Paso una hora en El Corte Inglés de María Cristina desde las 20h hasta las 21h. En la quinta planta hay un restaurante decorado con cañas de bambús, una oficina de correos, uniformes escolares y una agencia de viajes. Por los altaoces suenan villancicos y la ausencia de luz natural genera un espacio donde cuesta peribir el paso del tiempo.
Me siento en la taza del baño de la cuarta planta y escribo estas notas en mi libreta mientras defeco un zurullo pequeño y compacto. Salgo del baño y, allí donde miro, no veo más que anuncios. Maribel Verdú anuncia Wiifit y Scarlett Johansson promociona Moët Chandon. Una madre amenaza a su retoño: «Torna’m a cridar i aquest any el Papà Noel no passarà per casa». Constato que, en contra de lo que había previsto, conservo la calma. ¿Quizás porque no tengo que comprar nada?

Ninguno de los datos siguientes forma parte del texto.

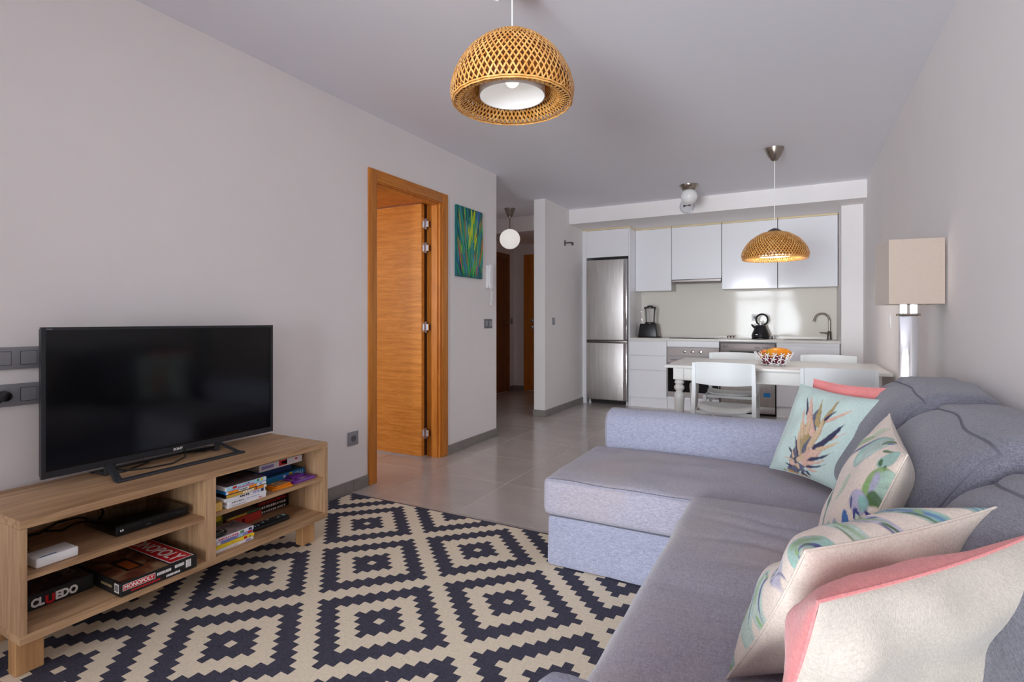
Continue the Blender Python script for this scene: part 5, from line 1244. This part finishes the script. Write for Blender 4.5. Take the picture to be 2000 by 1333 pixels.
TE, LF, IN, MI, DG, LA, AZ, PA_ = (140, 192, 182), (132, 172, 104), (66, 72, 134), (186, 216, 206), (66, 104, 56), (178, 174, 204), (70, 116, 178), (222, 224, 200)
def cactus_shapes(seed):
    rr = random.Random(seed); out = []
    for gx in range(5):
        for gy in range(5):
            p = Vector((0.08 + gx * 0.21 + rr.uniform(-0.05, 0.05), 0.08 + gy * 0.21 + rr.uniform(-0.05, 0.05))); L = rr.uniform(0.2, 0.3); w = rr.uniform(0.05, 0.085); an = rr.uniform(-0.8, 0.8)
            d = Vector((math.sin(an), math.cos(an))) * L / 2; pr = Vector((d.y, -d.x)).normalized()
            out.append((tuple(p - d), tuple(p + d), w, rr.uniform(-0.1, 0.1), rr.choice((TE, MI, TE, LA)), 'wash', 0.012))
            out.append((tuple(p - d * 0.8 + pr * w * 0.2), tuple(p + d * 0.7 + pr * w * 0.3), w * 0.5, 0.05, rr.choice((LF, TE, LF, AZ)), 'wash', 0.02))
            out.append((tuple(p - d * 0.9 - pr * w * 0.7), tuple(p + d * 0.8 - pr * w * 0.8), w * 0.17, -0.08, rr.choice((IN, AZ, IN, DG)), 'leaf', 0.006))
            for q in range(3):
                c = p + d * rr.uniform(-0.9, 0.9) + pr * w * rr.uniform(-0.7, 0.7); e = Vector((rr.uniform(-0.014, 0.014), 0.014)); out.append((tuple(c - e), tuple(c + e), 0.012, 0, rr.choice((DG, IN, LF)), 'oval', 0.006))
    return out
# C: cactus cushion leaning on the back cushions
PC = Pillow((0.25, 1.955, 0.825), (0.225, 1.50, 0.80), (0.05, 1.30, 0.455), (0.06, 1.76, 0.462), 0.06, 0.075, 12.7)
_fc = lookup(PC)
def invc(x, y): return _fc(1590 + x / 4.762, 800 + y / 4.762)
shp = []
for (x0, y0, x1, y1, w, c, kd) in ((480, 330, 720, 170, 46, (196, 212, 180), 'wash'), (410, 540, 745, 290, 95, TE, 'wash'), (440, 500, 720, 330, 46, MI, 'wash'), (400, 470, 560, 260, 20, LF, 'wash'), (415, 470, 735, 262, 13, IN, 'leaf'), (690, 330, 750, 330, 24, AZ, 'oval'), (720, 290, 755, 320, 16, DG, 'oval'), (640, 385, 800, 400, 9, DG, 'leaf'),
     (580, 520, 810, 405, 50, TE, 'wash'), (600, 500, 640, 490, 20, DG, 'oval'), (640, 548, 672, 548, 18, DG, 'oval'), (500, 880, 700, 560, 80, LF, 'wash'), (590, 890, 770, 600, 62, MI, 'wash'), (505, 800, 600, 580, 22, LA, 'wash'), (500, 900, 560, 760, 26, DG, 'wash'), (400, 1000, 400, 740, 60, LA, 'wash'), (440, 960, 450, 800, 30, TE, 'wash'), (340, 930, 345, 800, 10, IN, 'leaf'),
     (365, 1010, 435, 1000, 40, IN, 'oval'), (385, 1008, 415, 1002, 18, MI, 'oval'), (490, 1000, 548, 990, 28, IN, 'oval'), (510, 1000, 530, 992, 10, MI, 'oval'), (560, 1005, 625, 1055, 16, DG, 'leaf'), (420, 1120, 590, 1090, 70, PA_, 'wash'), (255, 1080, 330, 1070, 46, AZ, 'oval'), (280, 1200, 290, 1090, 55, TE, 'wash'), (85, 1230, 140, 1040, 46, TE, 'wash'), (90, 1150, 340, 540, 14, (70, 130, 120), 'leaf'), (250, 860, 345, 640, 44, (180, 208, 176), 'wash'), (185, 1210, 190, 1010, 38, LA, 'wash'), (350, 1160, 420, 1080, 40, (190, 206, 206), 'wash'), (100, 1400, 300, 1300, 80, TE, 'wash'), (200, 1600, 420, 1350, 80, LF, 'wash')):
    p0, p1 = invc(x0, y0), invc(x1, y1); k = (p1 - p0).length / max(1, math.hypot(x1 - x0, y1 - y0))
    shp.append((tuple(p0), tuple(p1), w * k * 2.1, 0.04, c, kd, 0.012 if kd == 'wash' else 0.006))
make_pillow('throw_pillow', 'natural linen cushion with watercolour cactus print standing against the back cushions', PC, PRINTED, LIN, paint=(1, (232, 216, 204), shp, 7))
# D, E: cushions leaning on the near arm, backs to the camera
PD = Pillow((0.012, 0.905, 0.765), (0.305, 1.205, 0.785), (0.20, 1.33, 0.47), (-0.11, 1.03, 0.462), 0.05, 0.10, 17.2, wr=0.011)
make_pillow('throw_pillow', 'linen cushion with cactus print turned away, lying behind the coral-edged cushion', PD, LIN, PRINTED, paint=(-1, (232, 216, 204), cactus_shapes(9), 8))
PE = Pillow((0.022, 0.706, 0.785), (0.338, 1.105, 0.79), (0.31, 1.0, 0.455), (-0.06, 0.83, 0.462), 0.05, 0.085, 23.9, wr=0.012)
make_pillow('throw_pillow', 'linen-backed cushion with coral pink edge nearest the camera', PE, LINE, PINK)

# fine print and paint that cannot be picked apart singly
for o in bpy.data.objects:
    if o.parent and o.name.split('.')[0] in ('cactus_print', 'pineapple_print', 'brush_strokes', 'lettering', 'spine_print', 'front_lettering', 'lid_lettering', 'front_small_print', 'front_red_print', 'side_print', 'barcode', 'buttons', 'colour_buttons', 'emblem', 'jar_ribs', 'ring_marking', 'logo'):
        o['kind'] = 'stuff'
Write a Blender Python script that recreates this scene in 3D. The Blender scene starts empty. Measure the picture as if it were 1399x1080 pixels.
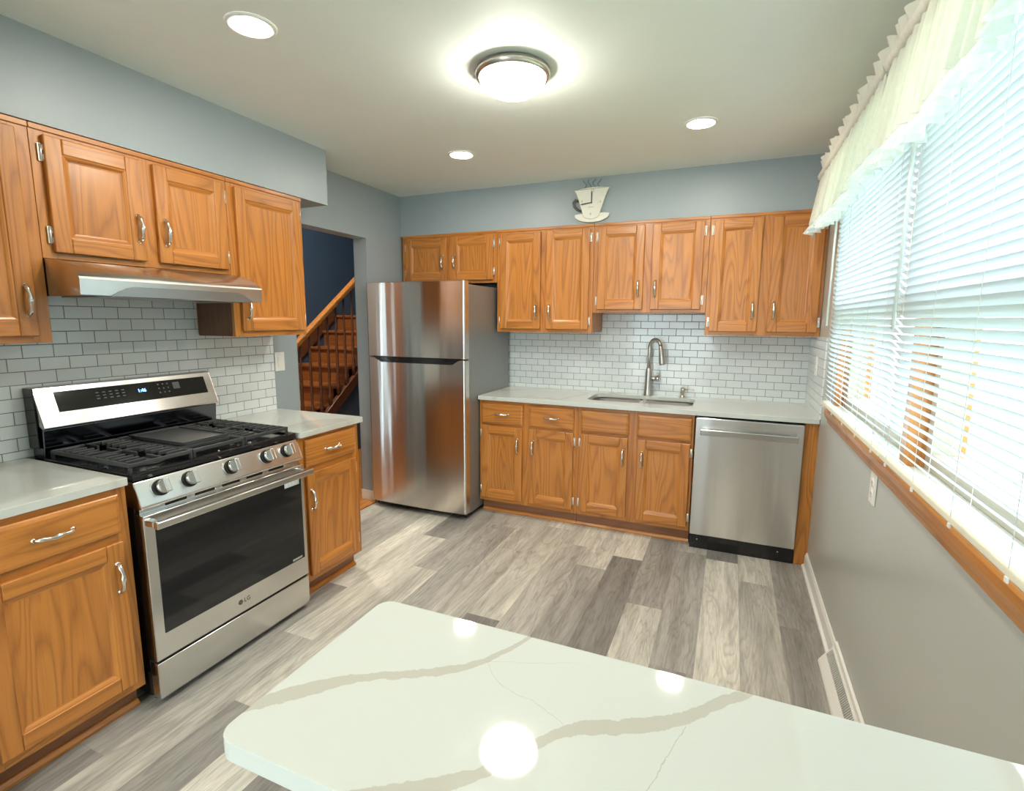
import bpy, bmesh, math, random
from mathutils import Vector, Matrix
random.seed(7)
PI = math.pi
S = bpy.context.scene
COL = S.collection

# ------------------------------------------------------------ camera
cam_d = bpy.data.cameras.new('camera'); cam = bpy.data.objects.new('camera', cam_d); COL.objects.link(cam)
cam_d.sensor_fit = 'HORIZONTAL'; cam_d.sensor_width = 36.0
cam_d.lens = 703.7 / 1399.0 * 36.0
cam_d.clip_start = 0.02; cam_d.clip_end = 200
yaw, pitch, roll = 0.4003, -0.1464, 0.0063
fw = Vector((-math.sin(yaw)*math.cos(pitch), math.cos(yaw)*math.cos(pitch), math.sin(pitch)))
rt = fw.cross(Vector((0, 0, 1))).normalized(); up = rt.cross(fw)
r2 = rt*math.cos(roll) + up*math.sin(roll); u2 = -rt*math.sin(roll) + up*math.cos(roll)
M = Matrix((r2, u2, -fw)).transposed().to_4x4(); M.translation = Vector((-0.5054, -4.054, 1.478))
cam.matrix_world = M
S.camera = cam

# ------------------------------------------------------------ world, sun, exposure
W = bpy.data.worlds.new('world'); S.world = W; W.use_nodes = True
wn = W.node_tree; bg = wn.nodes['Background']
bg.inputs['Color'].default_value = (0.72, 0.89, 1.0, 1); bg.inputs['Strength'].default_value = 1.55
sun_d = bpy.data.lights.new('sun', 'SUN'); sun_d.energy = 1.3; sun_d.angle = 0.01; sun_d.color = (1, .96, .9)
sun = bpy.data.objects.new('sun', sun_d); COL.objects.link(sun); sun.location = (-5, 3, 9)
sun.rotation_euler = Vector((.60, -.25, -.76)).to_track_quat('-Z', 'Y').to_euler()
S.view_settings.view_transform = 'Standard'; S.view_settings.look = 'None'
S.view_settings.exposure = 2.58; S.view_settings.gamma = 1.0; S.view_settings.use_curve_mapping = False
S.render.engine = 'CYCLES'
S.cycles.use_denoising = True
S.cycles.max_bounces = 10; S.cycles.diffuse_bounces = 6; S.cycles.glossy_bounces = 5
S.cycles.transparent_max_bounces = 24; S.cycles.transmission_bounces = 6
S.cycles.sample_clamp_indirect = 8.0
S.cycles.caustics_reflective = False; S.cycles.caustics_refractive = False
CAN_E = 40.0; DOME_E = 11.5

# ------------------------------------------------------------ dimensions
XL = -3.109; H = 2.474; ZT = 2.157; YB = 0.0; YBACK = -6.6
WY0, WY1, WZ0, WZ1 = -1.0, -3.36, 1.05, 2.20     # window opening in the right wall

# ------------------------------------------------------------ materials
def newmat(name):
    m = bpy.data.materials.new(name); m.use_nodes = True
    nt = m.node_tree; b = nt.nodes['Principled BSDF']
    return m, nt, b
def N(nt, t, **k):
    n = nt.nodes.new(t)
    for a, v in k.items():
        if a.startswith('i_'):
            key = a[2:]; key = int(key) if key.isdigit() else key.replace('_', ' ')
            n.inputs[key].default_value = v
        else: setattr(n, a, v)
    return n
def L(nt, a, b): nt.links.new(a, b)
def math_(nt, op, a, b=None, c=None):
    n = nt.nodes.new('ShaderNodeMath'); n.operation = op
    for i, v in enumerate((a, b, c)):
        if v is None: continue
        if hasattr(v, 'links') or hasattr(v, 'is_linked'): nt.links.new(v, n.inputs[i])
        else: n.inputs[i].default_value = v
    return n.outputs[0]
def ramp(nt, fac, stops, interp='LINEAR'):
    n = nt.nodes.new('ShaderNodeValToRGB'); n.color_ramp.interpolation = interp
    e = n.color_ramp.elements
    while len(e) < len(stops): e.new(0.5)
    for i, (p, c) in enumerate(stops):
        e[i].position = p; e[i].color = (c[0], c[1], c[2], 1)
    nt.links.new(fac, n.inputs[0]); return n.outputs[0]
def mixc(nt, fac, a, b, mode='MIX'):
    n = nt.nodes.new('ShaderNodeMix'); n.data_type = 'RGBA'; n.blend_type = mode
    if hasattr(fac, 'is_linked'): nt.links.new(fac, n.inputs[0])
    else: n.inputs[0].default_value = fac
    for s, v in ((n.inputs[6], a), (n.inputs[7], b)):
        if hasattr(v, 'is_linked'): nt.links.new(v, s)
        else: s.default_value = (v[0], v[1], v[2], 1)
    return n.outputs[2]
def bump(nt, h, strength, dist=0.002):
    n = nt.nodes.new('ShaderNodeBump'); n.inputs['Strength'].default_value = strength; n.inputs['Distance'].default_value = dist
    nt.links.new(h, n.inputs['Height']); return n.outputs[0]
def objcoord(nt, rnd=True, scale=(1, 1, 1)):
    tc = N(nt, 'ShaderNodeTexCoord'); v = tc.outputs['Object']
    mp = N(nt, 'ShaderNodeMapping'); L(nt, v, mp.inputs[0]); mp.inputs['Scale'].default_value = scale
    if rnd:
        oi = N(nt, 'ShaderNodeObjectInfo')
        vm = N(nt, 'ShaderNodeVectorMath', operation='SCALE'); 
        cb = N(nt, 'ShaderNodeCombineXYZ')
        r = oi.outputs['Random']
        L(nt, math_(nt, 'MULTIPLY', r, 17.0), cb.inputs[0]); L(nt, math_(nt, 'MULTIPLY', r, 31.0), cb.inputs[1]); L(nt, math_(nt, 'MULTIPLY', r, 23.0), cb.inputs[2])
        ad = N(nt, 'ShaderNodeVectorMath', operation='ADD'); L(nt, mp.outputs[0], ad.inputs[0]); L(nt, cb.outputs[0], ad.inputs[1])
        return ad.outputs[0], r
    return mp.outputs[0], None

def paint(name, col, rough=0.55, tex=0.0):
    m, nt, b = newmat(name)
    v, _ = objcoord(nt, False)
    n = N(nt, 'ShaderNodeTexNoise', i_Scale=3.0, i_Detail=3.0); L(nt, v, n.inputs['Vector'])
    c = mixc(nt, n.outputs['Fac'], [x*0.96 for x in col], [min(1, x*1.03) for x in col])
    L(nt, c, b.inputs['Base Color']); b.inputs['Roughness'].default_value = rough
    n2 = N(nt, 'ShaderNodeTexNoise', i_Scale=260.0, i_Detail=2.0); L(nt, v, n2.inputs['Vector'])
    L(nt, bump(nt, n2.outputs['Fac'], 0.08 + tex, 0.001), b.inputs['Normal'])
    return m

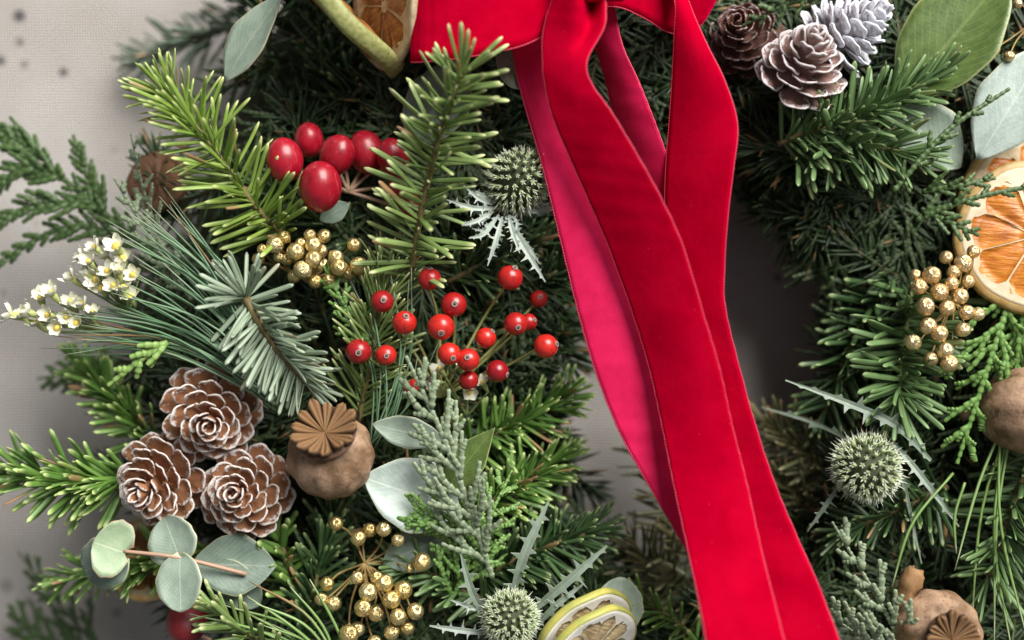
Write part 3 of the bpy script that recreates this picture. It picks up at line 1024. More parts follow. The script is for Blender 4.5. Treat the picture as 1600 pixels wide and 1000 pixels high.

Un tiquet en el suelo me une a un extraño que ha encargado dos pantalones a medida. Decido conservar el comprobante y paso por al lado de la entrada al párking. Una boca oscura y austera que contrasta con el colorido interior de los almacenes.
En El Corte Inglés, tanto la luz como la música y el espacio están diseñados para generar una experiencia particular. Resulta un entorno muy escénico. Hay incluso artilugios mecánicos que se agitan para llamar la atención respecto a ciertos productos, como una feria.
Cuando era pequeño me encantaban los cachivaches refulgentes de Swarovski. Sobretodo un puercoespín que tenía una cuenta de plástico negro como nariz. Y sin embargo ahora no entiendo qué tipo de atractivo puede tener para nadie.